Sodomy, Masculinity and Law in Medieval Literature: France and England, 1050–1230

A study of the views that medieval French and English authors held concerning the relationship between law, gender roles, and persons who engaged in sexual relations with others of the same sex during the Middle Ages could potentially take any of a variety of forms. Mr. Burgwinkle, who is a Fellow of King’s College and a lecturer in the Faculty of Medieval and Modern Languages in the University of Cambridge, approaches the topic as a problem in postmodern literary analysis. Some readers of this journal may find this approach intellectually stimulating and insightful, while others will no doubt appreciate it somewhat less.

Burgwinkle posits at the outset of his book that sodomy is a literary construct that includes any thought or behavior that “disrupts established law, systems of classification, religious, ethnic, and gender boundaries” (1). He further asserts that sodomy in this sense first appeared in the mid-twelfth century and that it was created by Law.

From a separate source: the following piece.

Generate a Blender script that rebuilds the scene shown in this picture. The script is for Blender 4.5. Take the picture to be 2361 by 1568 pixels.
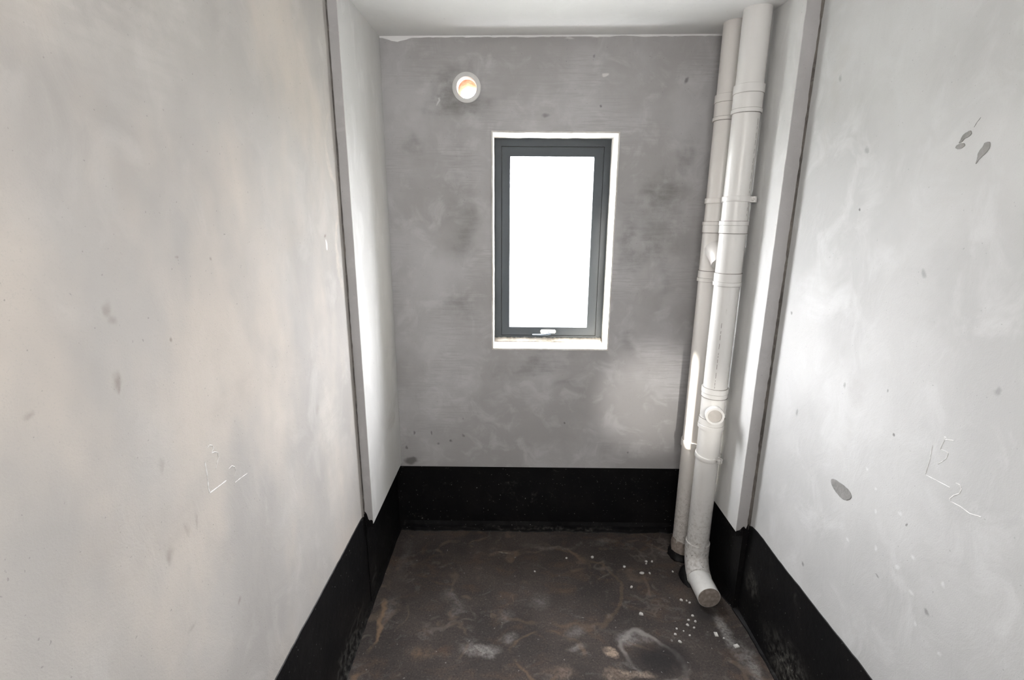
import bpy, bmesh, math, random
from mathutils import Vector, Matrix, noise

random.seed(7)
for o in list(bpy.data.objects):
    bpy.data.objects.remove(o)
SC = bpy.context.scene
COL = SC.collection

# ------------------------------------------------------------------ camera
cd = bpy.data.cameras.new('camera')
cd.sensor_fit = 'HORIZONTAL'; cd.sensor_width = 36.0
cd.lens = 1132.63 / 2361.0 * 36.0
cd.clip_start = 0.01; cd.clip_end = 2000
cam = bpy.data.objects.new('camera', cd); COL.objects.link(cam)
ya = Vector((9.5, 284.0, -1132.63)).normalized()          # world depth axis seen in camera axes
za = -Vector((-32.5, -4516.0, -1132.63)).normalized()     # world up seen in camera axes
za = (za - ya * za.dot(ya)).normalized()
xa = ya.cross(za)
cam.matrix_world = Matrix.Translation((0, 0, 1.85)) @ Matrix((xa, ya, za)).to_4x4()
SC.camera = cam

# ------------------------------------------------------------------ world, sun, light, exposure
SC.view_settings.view_transform = 'Standard'
SC.view_settings.look = 'None'
SC.view_settings.gamma = 1.0
SC.view_settings.use_curve_mapping = False
SC.view_settings.exposure = 0.02
W = bpy.data.worlds.new('overcast_sky'); SC.world = W; W.use_nodes = True
bgn = W.node_tree.nodes['Background']
bgn.inputs[0].default_value = (0.97, 0.975, 1.0, 1); bgn.inputs[1].default_value = 70.0

sd = bpy.data.lights.new('sun', 'SUN'); sd.energy = 110.0; sd.angle = math.radians(2.0); sd.color = (1.0, 0.93, 0.82)
sun = bpy.data.objects.new('sun', sd); COL.objects.link(sun)
sun.rotation_euler = Vector((0.78, -0.39, -0.86)).to_track_quat('-Z', 'Y').to_euler()
sun.location = (-3, 5, 5)

pd = bpy.data.lights.new('window_portal', 'AREA'); pd.shape = 'RECTANGLE'; pd.size = 0.66; pd.size_y = 1.14
pd.cycles.is_portal = True
po = bpy.data.objects.new('window_portal', pd); COL.objects.link(po)
po.location = (0.192, 2.865, 1.70); po.rotation_euler = (math.radians(-90), 0, 0)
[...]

Burgwinkle almost invariably capitalizes “Law” throughout his book, a practice that hints that his notion of law may turn out to be somewhat different from the one that many legal historians hold. Law in Mr. Burgwinkle’s vocabulary includes “not only any sort of regulation by which communities establish standards and norms, but also the internalized laws of exchange, prohibition, and development by which subjectivity, gender, and status are determined. Thus Law can be a publicly disseminated set of rules, a notion of the ordered society, or a set of unexpressed assumptions, the mastery of which determines the extent to which one belongs or is excluded from full participation in a community” (3). This expansive meaning of “law,” while familiar enough in the literature of anthropology and ethnography, is perhaps not the one that first springs to mind among legal historians.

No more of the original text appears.